Instruction. Pictures are not part of the copy. Retype the lines from the first one through the line that contains "RNG = np.random.default_rng(11)".

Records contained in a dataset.
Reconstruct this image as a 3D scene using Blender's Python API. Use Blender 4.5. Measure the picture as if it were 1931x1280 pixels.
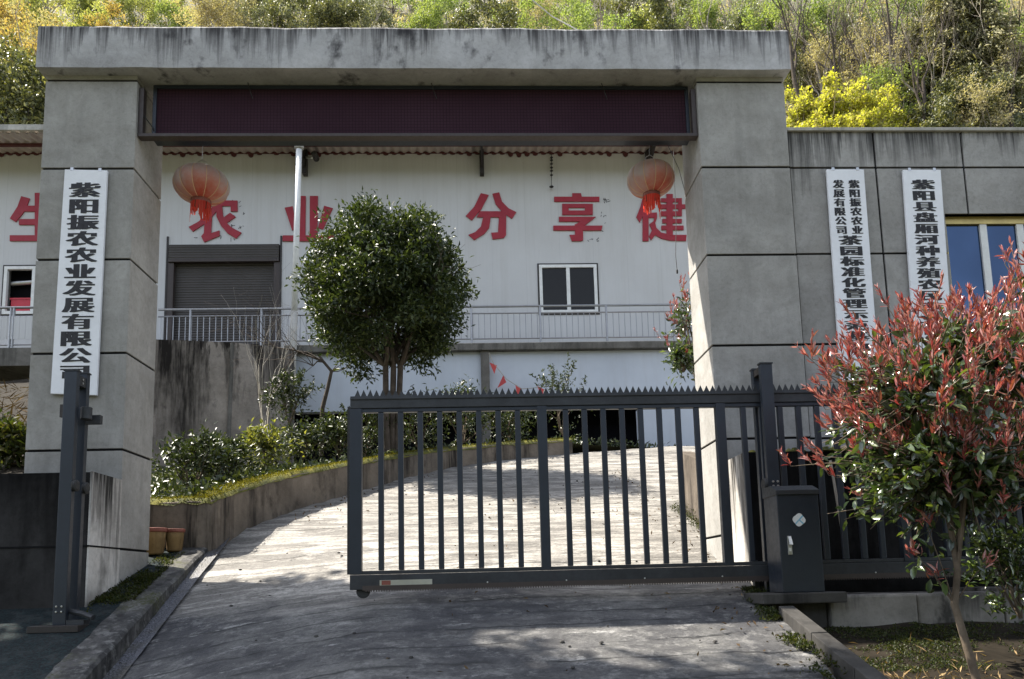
import bpy, bmesh, math, random
import numpy as np
from mathutils import Vector, Matrix, noise as mnoise

for o in list(bpy.data.objects): bpy.data.objects.remove(o)
SC = bpy.context.scene
COL = SC.collection
random.seed(7)
RNG = np.random.default_rng(11)

# ------------------------------------------------------------------ camera, sky, sun, exposure
FPX, CY = 1450.0, 911.15
YAW, PITCH, ROLL = 0.0425494, 0.1265219, -0.0248901
F_ = Vector((math.sin(YAW)*math.cos(PITCH), math.cos(YAW)*math.cos(PITCH), math.sin(PITCH)))
R_ = Vector((math.cos(YAW), -math.sin(YAW), 0)); U_ = R_.cross(F_)
R2 = R_*math.cos(ROLL) + U_*math.sin(ROLL); U2 = -R_*math.sin(ROLL) + U_*math.cos(ROLL)
cam_d = bpy.data.cameras.new('camera'); cam = bpy.data.objects.new('camera', cam_d); COL.objects.link(cam)
cam_d.sensor_fit = 'HORIZONTAL'; cam_d.sensor_width = 36.0; cam_d.lens = 36.0*FPX/1931.0
cam_d.shift_y = (CY-640.0)/1931.0; cam_d.shift_x = 0.0
cam_d.clip_start = 0.05; cam_d.clip_end = 1000
m3 = Matrix((R2, U2, -F_)).transposed()
cam.matrix_world = m3.to_4x4()
SC.camera = cam

SUN_DIR = Vector((-0.64, 0.27, 1.0)).normalized()        # towards the sun
ELEV = math.asin(SUN_DIR.z); AZ = math.atan2(SUN_DIR.x, SUN_DIR.y)
world = bpy.data.worlds.new('World'); SC.world = world; world.use_nodes = True
wn = world.node_tree.nodes; wl = world.node_tree.links
bg = wn['Background']; sky = wn.new('ShaderNodeTexSky'); sky.sky_type = 'NISHITA'; sky.sun_disc = False
sky.sun_elevation = ELEV; sky.sun_rotation = AZ; sky.altitude = 400; sky.air_density = 1.0; sky.dust_density = 1.5
hs = wn.new('ShaderNodeHueSaturation'); hs.inputs['Saturation'].default_value = .5; wl.new(sky.outputs['Color'], hs.inputs['Color']); wl.new(hs.outputs['Color'], bg.inputs['Color']); bg.inputs['Strength'].default_value = 0.115
sun_d = bpy.data.lights.new('sun', 'SUN'); sun = bpy.data.objects.new('sun', sun_d); COL.objects.link(sun)
sun_d.energy = 3.9; sun_d.angle = math.radians(0.5); sun_d.color = (1.0, 0.93, 0.82)
sun.rotation_euler = (-SUN_DIR).to_track_quat('-Z', 'Y').to_euler()
SC.view_settings.view_transform = 'Standard'; SC.view_settings.look = 'None'
SC.view_settings.exposure = 1.85; SC.view_settings.gamma = 1.0

# ------------------------------------------------------------------ placing helpers
def ray(x, y): return R2*((x-965.5)/FPX) - U2*((y-CY)/FPX) + F_
def at(x, y, Y): d = ray(x, y); return d*(Y/d.y)
def zr(Y):
    if Y < 6.4: return -1.6+.2375*Y
    if Y < 16.5: return -.08+.29*(Y-6.4)
    return 2.849+.05*(Y-16.5)
def ag(x, y):
    d = ray(x, y); lo, hi = 2.0, 16.5
    f = lambda Y: d.z/d.y*Y-zr(Y)
    a = f(lo)
    for _ in range(50):
        m = (lo+hi)/2
        if f(m)*a > 0: lo = m
        else: hi = m
    return d*(lo/d.y)

# ------------------------------------------------------------------ object helpers
def link(o, parent=None):
    COL.objects.link(o)
    if parent: o.parent = parent
    return o
def tag(o, label, cat, group=None, kind=None):
    if label: o['label'] = label
    if cat: o['category'] = cat
    if group: o['group'] = group
    if kind: o['kind'] = kind
    return o
def thing(name, label, cat, loc=(0, 0, 0), group=None):
    o = bpy.data.objects.new(name, None); o.location = loc; o.empty_display_size = .1
    link(o); tag(o, label, cat, group); return o
def base(t): return t.location if t is not None else Vector((0, 0, 0))

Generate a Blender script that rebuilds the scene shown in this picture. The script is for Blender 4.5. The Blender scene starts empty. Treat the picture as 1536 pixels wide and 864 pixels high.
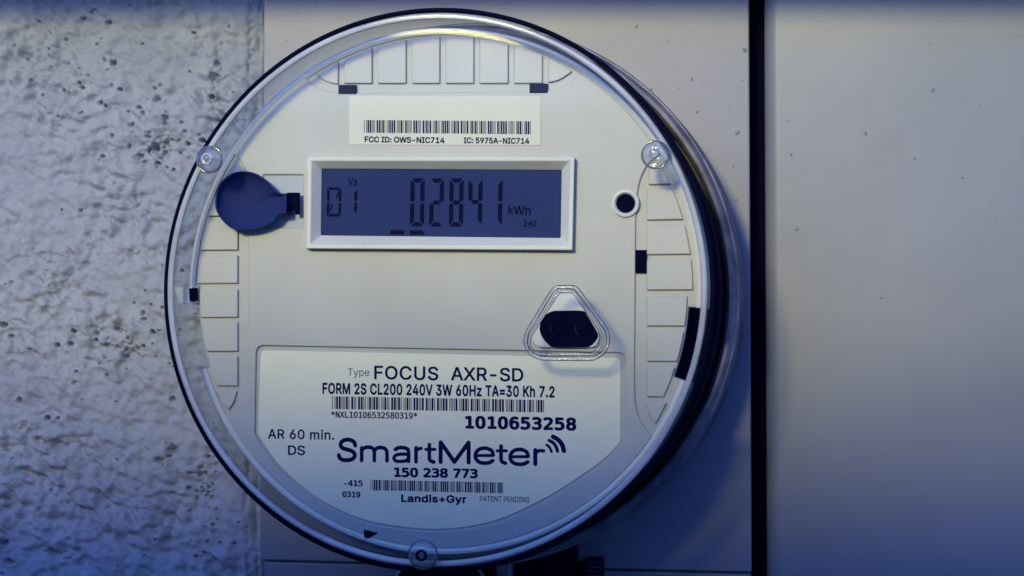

Answer for this exercise.
Reconstruct this image as a 3D scene using Blender's Python API. Use Blender 4.5. Measure the picture as if it were 1931x1280 pixels.
import bpy, bmesh, math, random
import numpy as np
from mathutils import Vector, Matrix, noise as mnoise

for o in list(bpy.data.objects): bpy.data.objects.remove(o)
SC = bpy.context.scene
COL = SC.collection
random.seed(7)
RNG = np.random.default_rng(11)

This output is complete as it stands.